DATA FOR THIS TASK:
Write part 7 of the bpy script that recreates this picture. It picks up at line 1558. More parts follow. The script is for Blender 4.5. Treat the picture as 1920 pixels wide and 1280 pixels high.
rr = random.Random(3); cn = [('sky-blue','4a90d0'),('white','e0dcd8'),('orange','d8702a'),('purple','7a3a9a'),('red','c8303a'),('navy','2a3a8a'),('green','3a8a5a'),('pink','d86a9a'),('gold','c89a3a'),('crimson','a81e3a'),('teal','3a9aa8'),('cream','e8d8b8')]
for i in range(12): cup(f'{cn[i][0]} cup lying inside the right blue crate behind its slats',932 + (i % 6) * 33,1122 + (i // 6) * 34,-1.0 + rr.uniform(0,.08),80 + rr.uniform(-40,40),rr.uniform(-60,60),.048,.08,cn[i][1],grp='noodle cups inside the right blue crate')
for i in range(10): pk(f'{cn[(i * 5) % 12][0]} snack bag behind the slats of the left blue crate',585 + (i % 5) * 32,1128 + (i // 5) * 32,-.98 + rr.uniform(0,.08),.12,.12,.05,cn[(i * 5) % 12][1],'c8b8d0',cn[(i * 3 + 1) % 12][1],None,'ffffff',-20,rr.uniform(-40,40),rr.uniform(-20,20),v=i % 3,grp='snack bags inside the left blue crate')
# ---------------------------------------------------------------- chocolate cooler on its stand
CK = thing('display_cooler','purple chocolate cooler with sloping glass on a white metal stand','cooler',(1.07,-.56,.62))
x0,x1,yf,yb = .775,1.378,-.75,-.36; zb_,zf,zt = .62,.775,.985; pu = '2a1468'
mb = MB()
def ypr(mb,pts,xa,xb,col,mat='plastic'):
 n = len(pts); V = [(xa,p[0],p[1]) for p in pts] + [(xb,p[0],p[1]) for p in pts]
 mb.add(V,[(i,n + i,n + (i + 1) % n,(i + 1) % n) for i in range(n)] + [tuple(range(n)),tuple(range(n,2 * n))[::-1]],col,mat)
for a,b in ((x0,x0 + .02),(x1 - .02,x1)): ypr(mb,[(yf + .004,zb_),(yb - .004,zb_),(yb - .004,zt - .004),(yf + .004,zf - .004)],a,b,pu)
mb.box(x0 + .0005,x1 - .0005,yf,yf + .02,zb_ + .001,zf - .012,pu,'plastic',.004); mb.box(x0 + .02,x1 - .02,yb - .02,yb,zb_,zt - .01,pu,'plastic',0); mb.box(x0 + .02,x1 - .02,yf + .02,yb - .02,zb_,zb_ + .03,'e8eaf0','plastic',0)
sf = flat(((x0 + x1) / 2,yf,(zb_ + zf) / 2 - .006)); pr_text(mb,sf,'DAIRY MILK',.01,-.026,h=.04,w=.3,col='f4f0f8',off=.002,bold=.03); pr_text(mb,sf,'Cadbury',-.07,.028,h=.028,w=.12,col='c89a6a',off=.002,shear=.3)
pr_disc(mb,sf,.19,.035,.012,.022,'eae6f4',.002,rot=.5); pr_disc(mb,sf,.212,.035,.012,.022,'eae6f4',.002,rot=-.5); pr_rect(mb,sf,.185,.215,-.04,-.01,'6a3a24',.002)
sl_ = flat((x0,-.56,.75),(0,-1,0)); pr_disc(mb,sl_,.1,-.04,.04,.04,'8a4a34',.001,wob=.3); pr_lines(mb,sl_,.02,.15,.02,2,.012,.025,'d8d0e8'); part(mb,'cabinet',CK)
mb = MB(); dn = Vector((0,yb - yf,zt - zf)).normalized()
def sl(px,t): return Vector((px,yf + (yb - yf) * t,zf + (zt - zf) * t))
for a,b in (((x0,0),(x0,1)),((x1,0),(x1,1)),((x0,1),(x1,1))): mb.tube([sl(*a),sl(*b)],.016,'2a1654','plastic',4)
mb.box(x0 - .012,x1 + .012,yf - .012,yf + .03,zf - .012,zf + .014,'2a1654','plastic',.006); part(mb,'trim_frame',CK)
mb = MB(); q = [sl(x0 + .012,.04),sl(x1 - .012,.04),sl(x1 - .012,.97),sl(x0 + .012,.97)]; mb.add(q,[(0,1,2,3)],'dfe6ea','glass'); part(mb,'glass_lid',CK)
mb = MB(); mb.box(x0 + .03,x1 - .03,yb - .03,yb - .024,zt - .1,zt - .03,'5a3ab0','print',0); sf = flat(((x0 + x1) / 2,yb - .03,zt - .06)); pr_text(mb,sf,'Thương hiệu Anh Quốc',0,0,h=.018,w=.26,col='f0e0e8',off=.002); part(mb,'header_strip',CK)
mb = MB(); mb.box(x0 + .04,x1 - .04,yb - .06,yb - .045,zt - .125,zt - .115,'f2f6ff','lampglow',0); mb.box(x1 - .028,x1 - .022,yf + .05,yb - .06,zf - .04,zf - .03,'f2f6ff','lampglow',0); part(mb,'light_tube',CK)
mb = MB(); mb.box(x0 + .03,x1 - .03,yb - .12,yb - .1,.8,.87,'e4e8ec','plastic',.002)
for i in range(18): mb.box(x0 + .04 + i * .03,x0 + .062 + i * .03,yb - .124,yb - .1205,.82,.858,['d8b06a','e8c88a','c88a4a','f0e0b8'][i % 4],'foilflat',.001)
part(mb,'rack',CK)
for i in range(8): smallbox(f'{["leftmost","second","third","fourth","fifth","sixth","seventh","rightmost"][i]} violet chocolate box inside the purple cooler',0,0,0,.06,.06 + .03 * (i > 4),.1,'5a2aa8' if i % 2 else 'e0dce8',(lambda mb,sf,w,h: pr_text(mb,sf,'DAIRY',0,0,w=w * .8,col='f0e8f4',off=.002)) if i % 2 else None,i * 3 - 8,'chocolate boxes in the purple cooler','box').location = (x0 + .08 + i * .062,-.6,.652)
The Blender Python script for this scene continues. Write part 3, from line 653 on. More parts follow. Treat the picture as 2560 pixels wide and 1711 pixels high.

PROBLEM:
Repeat every line of the data, exactly and in full.

RESULT FOR THIS EXERCISE:
Write part 7 of the bpy script that recreates this picture. It picks up at line 1558. More parts follow. The script is for Blender 4.5. Treat the picture as 1920 pixels wide and 1280 pixels high.
rr = random.Random(3); cn = [('sky-blue','4a90d0'),('white','e0dcd8'),('orange','d8702a'),('purple','7a3a9a'),('red','c8303a'),('navy','2a3a8a'),('green','3a8a5a'),('pink','d86a9a'),('gold','c89a3a'),('crimson','a81e3a'),('teal','3a9aa8'),('cream','e8d8b8')]
for i in range(12): cup(f'{cn[i][0]} cup lying inside the right blue crate behind its slats',932 + (i % 6) * 33,1122 + (i // 6) * 34,-1.0 + rr.uniform(0,.08),80 + rr.uniform(-40,40),rr.uniform(-60,60),.048,.08,cn[i][1],grp='noodle cups inside the right blue crate')
for i in range(10): pk(f'{cn[(i * 5) % 12][0]} snack bag behind the slats of the left blue crate',585 + (i % 5) * 32,1128 + (i // 5) * 32,-.98 + rr.uniform(0,.08),.12,.12,.05,cn[(i * 5) % 12][1],'c8b8d0',cn[(i * 3 + 1) % 12][1],None,'ffffff',-20,rr.uniform(-40,40),rr.uniform(-20,20),v=i % 3,grp='snack bags inside the left blue crate')
# ---------------------------------------------------------------- chocolate cooler on its stand
CK = thing('display_cooler','purple chocolate cooler with sloping glass on a white metal stand','cooler',(1.07,-.56,.62))
x0,x1,yf,yb = .775,1.378,-.75,-.36; zb_,zf,zt = .62,.775,.985; pu = '2a1468'
mb = MB()
def ypr(mb,pts,xa,xb,col,mat='plastic'):
 n = len(pts); V = [(xa,p[0],p[1]) for p in pts] + [(xb,p[0],p[1]) for p in pts]
 mb.add(V,[(i,n + i,n + (i + 1) % n,(i + 1) % n) for i in range(n)] + [tuple(range(n)),tuple(range(n,2 * n))[::-1]],col,mat)
for a,b in ((x0,x0 + .02),(x1 - .02,x1)): ypr(mb,[(yf + .004,zb_),(yb - .004,zb_),(yb - .004,zt - .004),(yf + .004,zf - .004)],a,b,pu)
mb.box(x0 + .0005,x1 - .0005,yf,yf + .02,zb_ + .001,zf - .012,pu,'plastic',.004); mb.box(x0 + .02,x1 - .02,yb - .02,yb,zb_,zt - .01,pu,'plastic',0); mb.box(x0 + .02,x1 - .02,yf + .02,yb - .02,zb_,zb_ + .03,'e8eaf0','plastic',0)
sf = flat(((x0 + x1) / 2,yf,(zb_ + zf) / 2 - .006)); pr_text(mb,sf,'DAIRY MILK',.01,-.026,h=.04,w=.3,col='f4f0f8',off=.002,bold=.03); pr_text(mb,sf,'Cadbury',-.07,.028,h=.028,w=.12,col='c89a6a',off=.002,shear=.3)
pr_disc(mb,sf,.19,.035,.012,.022,'eae6f4',.002,rot=.5); pr_disc(mb,sf,.212,.035,.012,.022,'eae6f4',.002,rot=-.5); pr_rect(mb,sf,.185,.215,-.04,-.01,'6a3a24',.002)
sl_ = flat((x0,-.56,.75),(0,-1,0)); pr_disc(mb,sl_,.1,-.04,.04,.04,'8a4a34',.001,wob=.3); pr_lines(mb,sl_,.02,.15,.02,2,.012,.025,'d8d0e8'); part(mb,'cabinet',CK)
mb = MB(); dn = Vector((0,yb - yf,zt - zf)).normalized()
def sl(px,t): return Vector((px,yf + (yb - yf) * t,zf + (zt - zf) * t))
for a,b in (((x0,0),(x0,1)),((x1,0),(x1,1)),((x0,1),(x1,1))): mb.tube([sl(*a),sl(*b)],.016,'2a1654','plastic',4)
mb.box(x0 - .012,x1 + .012,yf - .012,yf + .03,zf - .012,zf + .014,'2a1654','plastic',.006); part(mb,'trim_frame',CK)
mb = MB(); q = [sl(x0 + .012,.04),sl(x1 - .012,.04),sl(x1 - .012,.97),sl(x0 + .012,.97)]; mb.add(q,[(0,1,2,3)],'dfe6ea','glass'); part(mb,'glass_lid',CK)
mb = MB(); mb.box(x0 + .03,x1 - .03,yb - .03,yb - .024,zt - .1,zt - .03,'5a3ab0','print',0); sf = flat(((x0 + x1) / 2,yb - .03,zt - .06)); pr_text(mb,sf,'Thương hiệu Anh Quốc',0,0,h=.018,w=.26,col='f0e0e8',off=.002); part(mb,'header_strip',CK)
mb = MB(); mb.box(x0 + .04,x1 - .04,yb - .06,yb - .045,zt - .125,zt - .115,'f2f6ff','lampglow',0); mb.box(x1 - .028,x1 - .022,yf + .05,yb - .06,zf - .04,zf - .03,'f2f6ff','lampglow',0); part(mb,'light_tube',CK)
mb = MB(); mb.box(x0 + .03,x1 - .03,yb - .12,yb - .1,.8,.87,'e4e8ec','plastic',.002)
for i in range(18): mb.box(x0 + .04 + i * .03,x0 + .062 + i * .03,yb - .124,yb - .1205,.82,.858,['d8b06a','e8c88a','c88a4a','f0e0b8'][i % 4],'foilflat',.001)
part(mb,'rack',CK)
for i in range(8): smallbox(f'{["leftmost","second","third","fourth","fifth","sixth","seventh","rightmost"][i]} violet chocolate box inside the purple cooler',0,0,0,.06,.06 + .03 * (i > 4),.1,'5a2aa8' if i % 2 else 'e0dce8',(lambda mb,sf,w,h: pr_text(mb,sf,'DAIRY',0,0,w=w * .8,col='f0e8f4',off=.002)) if i % 2 else None,i * 3 - 8,'chocolate boxes in the purple cooler','box').location = (x0 + .08 + i * .062,-.6,.652)
The Blender Python script for this scene continues. Write part 3, from line 653 on. More parts follow. Treat the picture as 2560 pixels wide and 1711 pixels high.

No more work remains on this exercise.